---- Material provided

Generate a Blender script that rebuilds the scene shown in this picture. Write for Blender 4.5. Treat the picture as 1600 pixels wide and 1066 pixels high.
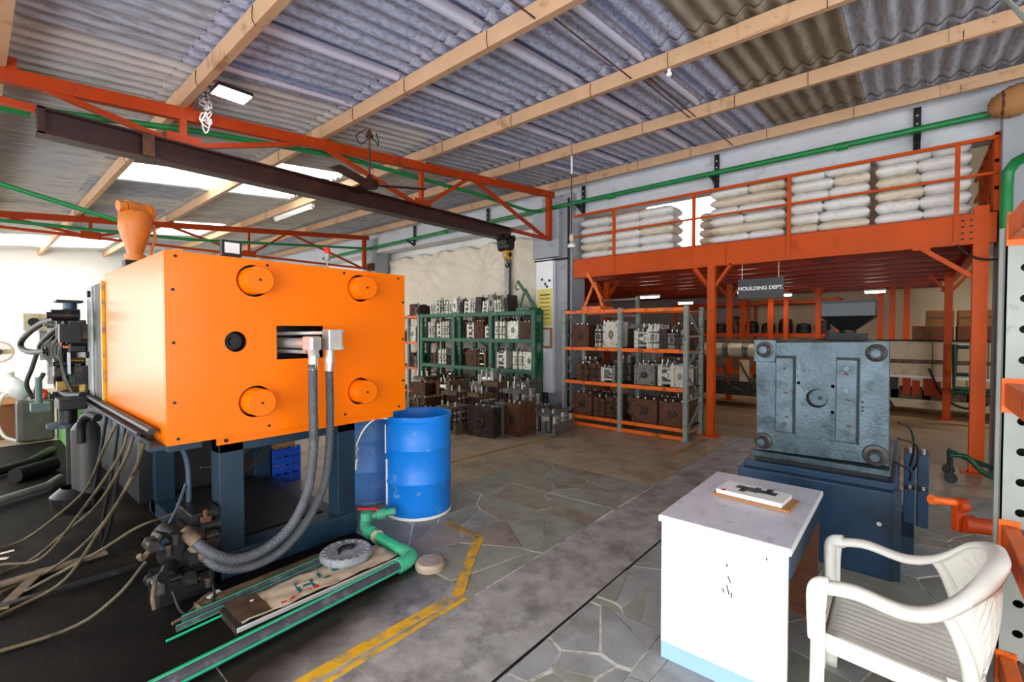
import bpy, bmesh, math, random
from mathutils import Vector, Matrix, Euler

# ---------------------------------------------------------------- camera, world, light, exposure
# X runs along the roof slope (towards the wall with the racks), Y along the purlins, Z up; metres.
scene = bpy.context.scene
COL = scene.collection
for _o in list(bpy.data.objects): bpy.data.objects.remove(_o)

cam_data = bpy.data.cameras.new('camera')
cam = bpy.data.objects.new('camera', cam_data); COL.objects.link(cam)
cam.location = (0, 0, 1.62)
_A, _P = math.radians(40.5), -math.atan(16 / 726)
_fwd = Vector((math.cos(_A) * math.cos(_P), math.sin(_A) * math.cos(_P), math.sin(_P)))
cam.rotation_euler = _fwd.to_track_quat('-Z', 'Y').to_euler()
cam_data.sensor_width = 36; cam_data.lens = 726 / 1600 * 36
cam_data.clip_start = 0.05; cam_data.clip_end = 200
scene.camera = cam

world = bpy.data.worlds.new('sky'); scene.world = world; world.use_nodes = True
_bg = world.node_tree.nodes['Background']
_bg.inputs[0].default_value = (0.93, 0.97, 1.0, 1); _bg.inputs[1].default_value = 6.5

scene.view_settings.view_transform = 'Standard'; scene.view_settings.look = 'None'
scene.view_settings.gamma = 1; scene.view_settings.use_curve_mapping = False
scene.view_settings.exposure = 0.1

def portal(name, loc, sx, sy, rot):
    "light portal that guides sampling of the sky through a real opening (adds no light itself)"
    l = bpy.data.lights.new(name, 'AREA'); l.shape = 'RECTANGLE'; l.size = sx; l.size_y = sy
    l.cycles.is_portal = True
    o = bpy.data.objects.new(name, l); o.location = loc; o.rotation_euler = rot; COL.objects.link(o); return o

R90 = math.pi / 2

# ---------------------------------------------------------------- mesh helpers
random.seed(7)
def lin(c):
    return tuple(((x / 255) / 12.92 if x / 255 <= .04045 else ((x / 255 + .055) / 1.055) ** 2.4) for x in c)

def catmull(pts, n=6):
    P = [Vector(p) for p in pts]
    if len(P) < 3: return P
    out = []
    Q = [P[0] * 2 - P[1]] + P + [P[-1] * 2 - P[-2]]
    for i in range(1, len(Q) - 2):
        a, b, c, d = Q[i - 1:i + 3]
        for k in range(n):
            t = k / n
            out.append(.5 * ((2 * b) + (c - a) * t + (2 * a - 5 * b + 4 * c - d) * t * t + (3 * b - a - 3 * c + d) * t ** 3))
    out.append(P[-1]); return out

class G:
    "collects vertices and faces for one mesh"
    def __init__(s): s.v = []; s.f = []; s.s = []
    def add(s, vs, fs, smooth=False):
        k = len(s.v); s.v += [tuple(v) for v in vs]
        for f in fs: s.f.append([i + k for i in f]); s.s.append(smooth)
        return s
    def box(s, a, b):
        x0, y0, z0 = (min(a[i], b[i]) for i in range(3)); x1, y1, z1 = (max(a[i], b[i]) for i in range(3))
        return s.add([(x0,y0,z0),(x1,y0,z0),(x1,y1,z0),(x0,y1,z0),(x0,y0,z1),(x1,y0,z1),(x1,y1,z1),(x0,y1,z1)],
                     [(3,2,1,0),(4,5,6,7),(0,1,5,4),(1,2,6,5),(2,3,7,6),(3,0,4,7)])
    def obox(s, c, size, rot=(0, 0, 0)):
        m = Euler(rot).to_matrix(); h = [x / 2 for x in size]; c = Vector(c)
        vs = [c + m @ Vector((sx * h[0], sy * h[1], sz * h[2])) for sz in (-1, 1) for sx, sy in ((-1,-1),(1,-1),(1,1),(-1,1))]
        return s.add(vs, [(3,2,1,0),(4,5,6,7),(0,1,5,4),(1,2,6,5),(2,3,7,6),(3,0,4,7)])
    def frame(s, p, q, up=(0, 0, 1)):
        p, q = Vector(p), Vector(q); d = (q - p).normalized(); u = Vector(up)
        if abs(d.dot(u)) > .98: u = Vector((1, 0, 0))
        a = d.cross(u).normalized(); b = a.cross(d).normalized(); return p, q, a, b
    def beam(s, p, q, w, h, up=(0, 0, 1)):
        p, q, a, b = s.frame(p, q, up); w /= 2; h /= 2
        vs = [e + a * i * w + b * j * h for e in (p, q) for i, j in ((-1,-1),(1,-1),(1,1),(-1,1))]
        return s.add(vs, [(0,1,2,3),(7,6,5,4),(0,4,5,1),(1,5,6,2),(2,6,7,3),(3,7,4,0)])
    def angle(s, p, q, w, t, up=(0, 0, 1), flip=1):
        "L section"
        pp, qq, a, b = s.frame(p, q, up)
        s.beam(pp + b * (t / 2), qq + b * (t / 2), w, t, up)
        return s.beam(pp + a * flip * (w / 2 - t / 2) + b * (w / 2), qq + a * flip * (w / 2 - t / 2) + b * (w / 2), t, w, up)
    def isec(s, p, q, w, h, t, up=(0, 0, 1)):
        "I section"
        pp, qq, a, b = s.frame(p, q, up)
        s.beam(pp + b * (h - t) / 2, qq + b * (h - t) / 2, w, t, up); s.beam(pp - b * (h - t) / 2, qq - b * (h - t) / 2, w, t, up)
        return s.beam(pp, qq, t, h - 2 * t, up)
    def csec(s, p, q, w, h, t, side=1, up=(0, 0, 1)):
        "channel section, the web on one side"
        pp, qq, a, b = s.frame(p, q, up)
        s.beam(pp + b * (h - t) / 2, qq + b * (h - t) / 2, w, t, up); s.beam(pp - b * (h - t) / 2, qq - b * (h - t) / 2, w, t, up)
        o = a * side * (w - t) / 2
        return s.beam(pp + o, qq + o, t, h - 2 * t, up)
    def cyl(s, p, q, r, r2=None, n=16, cap=True):
        r2 = r if r2 is None else r2
        p, q, a, b = s.frame(p, q)
        ring = lambda c, rr: [c + (a * math.cos(2 * math.pi * i / n) + b * math.sin(2 * math.pi * i / n)) * rr for i in range(n)]
        A, B = ring(p, r), ring(q, r2)
        s.add(A + B, [(i, (i + 1) % n, n + (i + 1) % n, n + i) for i in range(n)], True)
        if cap: s.add(A, [tuple(range(n))[::-1]]); s.add(B, [tuple(range(n))])
        return s
    def tube(s, pts, r, n=8, k=6, smooth=True):
        P = catmull(pts, k) if smooth else [Vector(p) for p in pts]
        rings = []; a = None
        for i, p in enumerate(P):
            d = (P[min(i + 1, len(P) - 1)] - P[max(i - 1, 0)]).normalized()
            if a is None:
                a = d.cross(Vector((0, 0, 1)))
                if a.length < .05: a = d.cross(Vector((1, 0, 0)))
            a = (a - d * a.dot(d)).normalized(); b = d.cross(a)
            rr = r(i / (len(P) - 1)) if callable(r) else r
            rings.append([p + (a * math.cos(2 * math.pi * j / n) + b * math.sin(2 * math.pi * j / n)) * rr for j in range(n)])
        vs = [v for q in rings for v in q]
        fs = [(i * n + j, i * n + (j + 1) % n, (i + 1) * n + (j + 1) % n, (i + 1) * n + j) for i in range(len(P) - 1) for j in range(n)]
        s.add(vs, fs, True); s.add(rings[0], [tuple(range(n))[::-1]]); s.add(rings[-1], [tuple(range(n))]); return s
    def lathe(s, prof, c=(0, 0, 0), n=32, axis='Z', smooth=True):
        vs = []
        for r, z in prof:
            for i in range(n):
                t = 2 * math.pi * i / n; x, y = r * math.cos(t), r * math.sin(t)
                v = {'Z': (x, y, z), 'Y': (x, z, y), 'X': (z, x, y)}[axis]
                vs.append((v[0] + c[0], v[1] + c[1], v[2] + c[2]))
        runs = [[0]]                              # split the surface where the profile turns sharply
        for k in range(1, len(prof)):
            runs[-1].append(k)
            if k < len(prof) - 1:
                a = Vector((prof[k][0] - prof[k - 1][0], prof[k][1] - prof[k - 1][1])); b = Vector((prof[k + 1][0] - prof[k][0], prof[k + 1][1] - prof[k][1]))
                if a.length > 1e-6 and b.length > 1e-6 and a.angle(b) > .7: runs.append([k])
        for run in runs:
            sv = [v for k in run for v in vs[k * n:(k + 1) * n]]
            s.add(sv, [(k * n + i, k * n + (i + 1) % n, (k + 1) * n + (i + 1) % n, (k + 1) * n + i) for k in range(len(run) - 1) for i in range(n)], smooth)
        return s
    def torus(s, c, R, r, axis='Z', n=24, m=8):
        prof = [(R + r * math.cos(2 * math.pi * j / m), r * math.sin(2 * math.pi * j / m)) for j in range(m + 1)]
        return s.lathe(prof, c, n, axis)
    def prism(s, poly, z0, z1):
        n = len(poly)
        vs = [(x, y, z0) for x, y in poly] + [(x, y, z1) for x, y in poly]
        return s.add(vs, [tuple(range(n))[::-1], tuple(range(n, 2 * n))] + [(i, (i + 1) % n, n + (i + 1) % n, n + i) for i in range(n)])
    def grid(s, rows, smooth=True, closed=False):
        n = len(rows[0]); vs = [v for r in rows for v in r]; m = n if closed else n - 1
        return s.add(vs, [(k * n + i, k * n + (i + 1) % n, (k + 1) * n + (i + 1) % n, (k + 1) * n + i) for k in range(len(rows) - 1) for i in range(m)], smooth)
    def mesh(s, name):
        me = bpy.data.meshes.new(name); me.from_pydata(s.v, [], s.f); me.polygons.foreach_set('use_smooth', s.s)
        bm = bmesh.new(); bm.from_mesh(me)
        bmesh.ops.recalc_face_normals(bm, faces=bm.faces); bm.to_mesh(me); bm.free()
        me.update(); return me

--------

▸ **Directions**
Look at the listing and set down only the lines from its start through the line with "from mathutils import Vector, Matrix, Euler", word for word and without pictures.

▸ **Reply**
Generate a Blender script that rebuilds the scene shown in this picture. Write for Blender 4.5. Treat the picture as 1600 pixels wide and 1066 pixels high.
import bpy, bmesh, math, random
from mathutils import Vector, Matrix, Euler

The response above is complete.